Dziś kolejny tom serii "Grzeszni" Any Rose "Buntownik" i moja opinia na jej temat :)
Aria ostatni czas spędziła w Paryżu. Teraz wróciła do domu, aby kontynuować naukę. Spotyka starych i nowych przyjaciół Huntera, swojego brata. Od najmłodszych lat kochała się w Ashu, jednak teraz poznaje Miltona.
Milton, jeszcze do niedawna wróg Huntera stał się jego przyjacielem. Niestety ich przyjaźń po raz kolejny zostanie wystawiona na próbę. Tym razem ze względu na siostrę Huntera i tajemnicę Miltona.
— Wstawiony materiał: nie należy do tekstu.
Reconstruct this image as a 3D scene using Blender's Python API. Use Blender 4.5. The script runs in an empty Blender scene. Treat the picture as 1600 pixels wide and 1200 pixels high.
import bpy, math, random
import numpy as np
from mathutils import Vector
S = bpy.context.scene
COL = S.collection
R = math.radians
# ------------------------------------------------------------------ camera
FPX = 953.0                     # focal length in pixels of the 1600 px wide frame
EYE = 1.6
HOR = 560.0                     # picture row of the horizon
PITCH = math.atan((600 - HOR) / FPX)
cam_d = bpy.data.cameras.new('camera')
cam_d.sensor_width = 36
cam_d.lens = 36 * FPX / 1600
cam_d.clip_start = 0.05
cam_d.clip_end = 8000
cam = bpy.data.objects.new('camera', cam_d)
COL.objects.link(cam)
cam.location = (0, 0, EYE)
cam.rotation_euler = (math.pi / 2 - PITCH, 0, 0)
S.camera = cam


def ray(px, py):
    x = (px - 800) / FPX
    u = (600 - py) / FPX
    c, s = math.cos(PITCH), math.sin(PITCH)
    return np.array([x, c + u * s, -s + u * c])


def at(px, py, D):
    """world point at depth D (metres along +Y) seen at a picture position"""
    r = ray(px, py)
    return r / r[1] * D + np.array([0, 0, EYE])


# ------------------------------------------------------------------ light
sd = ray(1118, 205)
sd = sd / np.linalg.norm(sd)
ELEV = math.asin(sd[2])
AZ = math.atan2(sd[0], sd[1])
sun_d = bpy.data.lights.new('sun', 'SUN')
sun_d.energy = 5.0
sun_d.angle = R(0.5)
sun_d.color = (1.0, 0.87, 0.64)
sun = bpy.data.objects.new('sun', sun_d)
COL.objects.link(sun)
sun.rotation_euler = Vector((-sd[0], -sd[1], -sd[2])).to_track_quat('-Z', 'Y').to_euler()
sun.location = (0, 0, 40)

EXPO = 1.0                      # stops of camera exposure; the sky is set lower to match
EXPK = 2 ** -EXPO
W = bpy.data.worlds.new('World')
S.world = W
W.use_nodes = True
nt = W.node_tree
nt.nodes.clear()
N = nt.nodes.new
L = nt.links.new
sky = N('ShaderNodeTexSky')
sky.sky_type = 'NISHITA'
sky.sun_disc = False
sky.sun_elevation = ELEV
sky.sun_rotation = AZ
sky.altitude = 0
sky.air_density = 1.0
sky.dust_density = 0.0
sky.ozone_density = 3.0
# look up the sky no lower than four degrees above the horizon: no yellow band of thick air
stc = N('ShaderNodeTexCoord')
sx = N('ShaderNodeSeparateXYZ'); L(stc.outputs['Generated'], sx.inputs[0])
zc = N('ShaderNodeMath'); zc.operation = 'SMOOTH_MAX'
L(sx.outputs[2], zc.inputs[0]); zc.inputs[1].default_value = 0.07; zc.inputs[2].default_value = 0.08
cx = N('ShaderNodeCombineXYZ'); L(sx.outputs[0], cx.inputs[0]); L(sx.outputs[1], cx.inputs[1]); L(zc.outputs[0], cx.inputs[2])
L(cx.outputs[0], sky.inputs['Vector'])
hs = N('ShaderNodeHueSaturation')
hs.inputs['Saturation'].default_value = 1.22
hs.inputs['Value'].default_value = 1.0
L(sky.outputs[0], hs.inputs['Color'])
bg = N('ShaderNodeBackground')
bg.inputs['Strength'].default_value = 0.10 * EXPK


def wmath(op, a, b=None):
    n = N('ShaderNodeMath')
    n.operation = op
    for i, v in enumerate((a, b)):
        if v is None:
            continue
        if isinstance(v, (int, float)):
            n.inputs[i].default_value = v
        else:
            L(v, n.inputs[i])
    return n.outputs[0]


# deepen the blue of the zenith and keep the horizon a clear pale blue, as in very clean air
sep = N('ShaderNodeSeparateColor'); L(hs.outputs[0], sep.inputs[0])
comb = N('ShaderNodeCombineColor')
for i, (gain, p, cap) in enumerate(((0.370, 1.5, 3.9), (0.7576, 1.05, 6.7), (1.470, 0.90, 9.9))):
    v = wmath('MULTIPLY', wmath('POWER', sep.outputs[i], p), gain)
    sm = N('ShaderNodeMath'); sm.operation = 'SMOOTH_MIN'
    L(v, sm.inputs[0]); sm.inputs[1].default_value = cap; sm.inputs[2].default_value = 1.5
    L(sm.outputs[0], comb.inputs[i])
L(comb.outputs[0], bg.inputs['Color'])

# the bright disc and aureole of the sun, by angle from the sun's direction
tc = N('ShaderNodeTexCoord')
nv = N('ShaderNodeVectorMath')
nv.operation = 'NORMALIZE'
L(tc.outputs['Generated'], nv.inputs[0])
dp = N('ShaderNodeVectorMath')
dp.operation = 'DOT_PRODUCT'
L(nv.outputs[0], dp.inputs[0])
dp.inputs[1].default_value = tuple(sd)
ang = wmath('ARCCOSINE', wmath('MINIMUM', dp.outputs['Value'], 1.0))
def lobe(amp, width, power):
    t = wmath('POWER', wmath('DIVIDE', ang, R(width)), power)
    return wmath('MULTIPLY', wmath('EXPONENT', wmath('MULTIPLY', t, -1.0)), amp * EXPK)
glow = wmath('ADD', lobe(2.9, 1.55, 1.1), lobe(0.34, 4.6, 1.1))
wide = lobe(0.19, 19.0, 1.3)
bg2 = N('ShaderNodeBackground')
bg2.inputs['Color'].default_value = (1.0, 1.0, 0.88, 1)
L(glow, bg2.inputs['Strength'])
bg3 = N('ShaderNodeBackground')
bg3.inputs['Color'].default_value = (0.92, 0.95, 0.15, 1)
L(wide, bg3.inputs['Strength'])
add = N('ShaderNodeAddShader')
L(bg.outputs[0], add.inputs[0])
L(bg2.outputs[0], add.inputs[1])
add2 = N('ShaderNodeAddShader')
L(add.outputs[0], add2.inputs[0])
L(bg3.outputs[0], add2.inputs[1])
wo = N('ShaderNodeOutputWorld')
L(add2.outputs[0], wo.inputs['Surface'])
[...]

Kogo wybierze Aria? Co ukrywa Milton?
Tajemnice, odrzucenie, marzenia, uczucia, odrzucenie
Tym razem poznajemy zawiłości znajomości i relacji Miltona, Arii i Asha. Aria od najmłodszych lat podkochiwała się w Ashu i po powrocie do domu raczej liczy na to, że w końcu zauważy w niej kobietę, a nie jak do tej pory, tylko młodszą siostrę przyjaciela. Niestety Ash w ostatnim czasie bardzo się zmienił. Nie jest już tym samym chłopakiem, którego Aria pamięta z poprzednich lat. Szkopuł w tym, że ta zmiana nie jest zmianą na lepsze, a właśnie na gorsze. Dodatkowo poznanie Miltona niczego nie ułatwia, bo ten przyciąga ją jak magnes. Tylko czy Milton jest tym "odpowiednim". Na domiar złego Hunter zachowuje się jak przysłowiowy "pies ogrodnika". Chcąc chronić swoją siostrę sprawia, że potencjalni kandydaci zostają wystraszeni, bo nikt nie chce mieć z nim na pieńku. Tym samym Aria musi mierzyć się z odrzuceniem. Jakby było mało tego, że jej dotychczasowi przyjaciele zostali po drugiej stronie oceanu i na miejscu nie ma w sumie nikogo bliższego poza rodziną i kumplami brata, to właśnie to otoczenia sprawia jej najwięcej problemów.
Aria stara się dopatrywać tych dobrych stron Asha, które zapamiętała z dawnych lat, ale jego wyraźna niechęć m.in. do Miltona i ostentacyjne zachowania tego nie ułatwiają. Milton zaś ma swoje tajemnice, których ujawnienie raczej nie przyniesie mu chluby. Ale jak to z tajemnicami bywa, same lubią wychodzić na światło dzienne w najmniej odpowiednich momentach.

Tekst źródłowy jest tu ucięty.